FOREIGN PLAYERS BANK ON MEXICO’S OFFSHORE OIL

Class of 2019 | delgj@wharton.upenn.edu

On March 18, 1938, Mexican President Lázaro Cardenas expropriated the assets of nearly all of the foreign oil companies operating in Mexico. Later, he created Petróleos Mexicanos, or Pemex, a state-owned oil firm that held a monopoly over the Mexican oil industry and prevented all foreign oil companies from operating in Mexico. Now, nearly 80 years later, current President Enrique Peña Nieto is on the brink of one of Mexico’s most radical economic changes in the last five decades. As part of his campaign for presidency in 2012, Peña Nieto promised several economic overhauls in monopolized sectors such as telecommunications, oil, and electricity, along with drastic changes in education, finance, and fiscal policy. In 2013, Peña Nieto succeeded in formalizing constitutional amendments that would open Mexico’s oil, gas, and electricity industries to private investment from domestic and foreign investors.

So why would Peña Nieto tear apart something so ingrained in Mexican culture? Simple: Pemex has been struggling. Pemex’s production has fallen from the peak of 3.4M barrels per day in 2004 to 2.26M bpd last year and has continued to downtrend since. Mexico’s biggest and once one of the world’s most abundant oil fields, known as Cantarell, has seen its production freefall from 2.2 M bpd in 2003 to under 400,000 bpd today. During the same period, however, Pemex’s investments have doubled. 2014’s oil crash resulted in Pemex losing $18 billion on revenues of $108 billion. Pemex now carries more than $150 billion in total long-term liabilities, which is especially negative for a company that gave nearly half its revenues to the state in 2014 to provide for about 20% of government expenditures. The one key objective of this reform is to boost Mexico’s oil production in tandem with increasing oil prices. Experts agree that Mexico has vast offshore oil reserves as well as shale gas potential in northern regions along the Texas border. However, Pemex lacks the resources and expertise to develop these reserves, so Peña Nieto’s reform was the best way to enhance development and increase production.

The energy reform is designed to allow private sector involvement in attractive fields by providing licenses, profit-sharing, production-sharing, and services contracts granted by the government either directly or in association with Pemex. Once the legislation was approved by congress, the state planned a series of bidding rounds through 2019 that would include a total of 670 exploration areas and 244 fields already in production. Since then, Mexico has held three bidding rounds and has auctioned off 30 exploration zones to companies such as BP and Eni, an Italian oil multinational. Companies that placed bids in the first few rounds of auctions include Nexen Energy Holdings of China, Statoil of Norway, ONGC Videsh of India, and Hunt Overseas Oil Company of Texas. The only two blocks that were successfully auctioned off in the first round went to Sierra Oil and Gas of Mexico, Talos Energy from Houston, and Premier Oil of Britain. The Mexican government will receive 56% of operating profits from one block and 69% of profits from the other.
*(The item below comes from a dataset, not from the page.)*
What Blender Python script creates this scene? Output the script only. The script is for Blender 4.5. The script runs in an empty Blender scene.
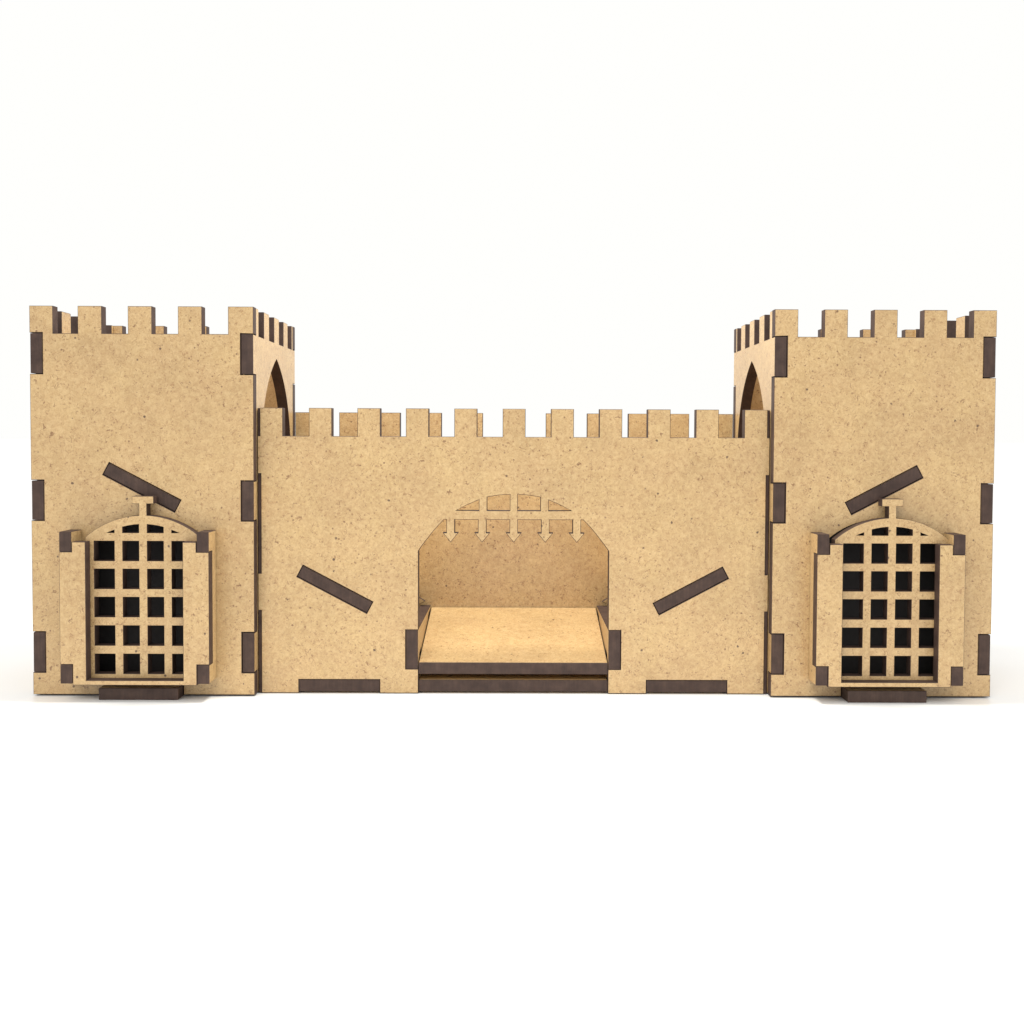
import bpy, bmesh, math, random
from mathutils import Vector, Matrix
from mathutils.geometry import tessellate_polygon

scene = bpy.context.scene
C = scene.collection
S = 0.00025            # one modelling unit is a quarter of a millimetre
T = 12.0               # board thickness, 3 mm
BEV = 0.5

# ------------------------------------------------------------------ camera
F, PX, PY = 1070.6, 522.54, 474.05
pitch, yaw, roll = 0.0330, 0.0064, -0.0041
cd = bpy.data.cameras.new('camera')
cam = bpy.data.objects.new('camera', cd); C.objects.link(cam)
cd.sensor_width = 36.0; cd.lens = 36.0 * F / 1024.0
cd.shift_x = -(PX - 512) / 1024.0
cd.shift_y = (PY - 512) / 1024.0
cd.clip_start = 0.01; cd.clip_end = 100
Rw = (Matrix.Rotation(roll, 3, 'Y').inverted() @ Matrix.Rotation(pitch, 3, 'X') @ Matrix.Rotation(yaw, 3, 'Z'))
R = Rw.inverted() @ Matrix.Rotation(math.radians(90), 3, 'X')
cam.matrix_world = Matrix.Translation(Vector((1.793, -1076.37, 261.02)) * S) @ R.to_4x4()
scene.camera = cam

# ------------------------------------------------------------------ light
w = bpy.data.worlds.new('World'); scene.world = w; w.use_nodes = True
bg = w.node_tree.nodes['Background']
bg.inputs[0].default_value = (1.0, 0.999, 0.98, 1); bg.inputs[1].default_value = 1.0
sd = bpy.data.lights.new('key_light', 'SUN'); sd.energy = 1.02; sd.angle = math.radians(35)
sd.color = (1.0, 0.97, 0.92)
sun = bpy.data.objects.new('key_light', sd); C.objects.link(sun)
sun.rotation_euler = Vector((0.28, 0.75, -0.85)).to_track_quat('-Z', 'Y').to_euler()
sun.location = (-0.1, -0.3, 0.4)
ad_ = bpy.data.lights.new('overhead_lamp', 'AREA'); ad_.shape = 'RECTANGLE'; ad_.size = .05; ad_.size_y = .05; ad_.energy = .58
ad_.color = (1.0, 1.0, 0.95)
lamp = bpy.data.objects.new('overhead_lamp', ad_); C.objects.link(lamp); lamp.location = (0, .004, .225)
vs = scene.view_settings
vs.view_transform = 'Standard'; vs.look = 'None'; vs.exposure = 0.0; vs.gamma = 1.0

# ------------------------------------------------------------------ materials
def nodes(m):
    m.use_nodes = True
    nt = m.node_tree
    return nt, nt.nodes, nt.links, nt.nodes['Principled BSDF']

def coords(nt, N, L):
    tc = N.new('ShaderNodeTexCoord'); oi = N.new('ShaderNodeObjectInfo')
    sc = N.new('ShaderNodeVectorMath'); sc.operation = 'SCALE'; sc.inputs['Scale'].default_value = 1 / S
    L.new(tc.outputs['Object'], sc.inputs[0])
    mu = N.new('ShaderNodeMath'); mu.operation = 'MULTIPLY'; mu.inputs[1].default_value = 900.0
    L.new(oi.outputs['Random'], mu.inputs[0])
    ad = N.new('ShaderNodeVectorMath'); ad.operation = 'ADD'
    L.new(sc.outputs[0], ad.inputs[0]); L.new(mu.outputs[0], ad.inputs[1])
    return ad.outputs[0]

def noise(N, L, v, scale, detail=2, rough=.5, dist=0):
    n = N.new('ShaderNodeTexNoise'); n.inputs['Scale'].default_value = scale
    n.inputs['Detail'].default_value = detail; n.inputs['Roughness'].default_value = rough
    n.inputs['Distortion'].default_value = dist
    L.new(v, n.inputs['Vector']); return n.outputs['Fac']

def math_(N, L, op, a, b=None, clamp=False):
    n = N.new('ShaderNodeMath'); n.operation = op; n.use_clamp = clamp
    for i, x in enumerate((a, b)):
        if x is None: continue
        if isinstance(x, (int, float)): n.inputs[i].default_value = x
        else: L.new(x, n.inputs[i])
    return n.outputs[0]

def maprange(N, L, v, a, b, c, d):
    n = N.new('ShaderNodeMapRange'); L.new(v, n.inputs[0])
    for i, x in enumerate((a, b, c, d)): n.inputs[1 + i].default_value = x
    return n.outputs[0]

def mix(N, L, fac, a, b):
    n = N.new('ShaderNodeMix'); n.data_type = 'RGBA'
    if isinstance(fac, (int, float)): n.inputs[0].default_value = fac
    else: L.new(fac, n.inputs[0])
    for i, x in ((6, a), (7, b)):
        if isinstance(x, tuple): n.inputs[i].default_value = x + (1,)
        else: L.new(x, n.inputs[i])
    return n.outputs[2]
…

On Monday, December 5, the Mexican government held the most successful round of auctions so far. In this auction, the government offered ten separate blocks of offshore territory estimated to hold 11 billion barrels of oil and managed to sell off eight blocks to companies such as Total of France, Exxon Mobil, and Chevron. The China National Offshore Oil Corporation won two blocks in the auction as well, further increasing their presence in Latin America. In a separate auction, BHP Billiton agreed to pay $624 million, $18 million more than BP’s bid, to team up with Pemex to develop a field called Trion, marking the first-ever joint venture in Pemex’s 78-year history. These deep-water reserves will not produce significant amounts of oil until at least a decade from now, but the sheer size and quality of companies fighting over these territories point to the shared optimistic outlook on oil prices increasing in the long-term. All companies with winning bids ended up paying premiums for their given blocks, betting heavily that an increase in oil prices will allow them to profit from the high-cost deep-water projects. All in all, these companies are expected to invest over $40 billion into developing these reserves and are now greatly positioned to profit in the long run and boost Mexico’s economy in the process.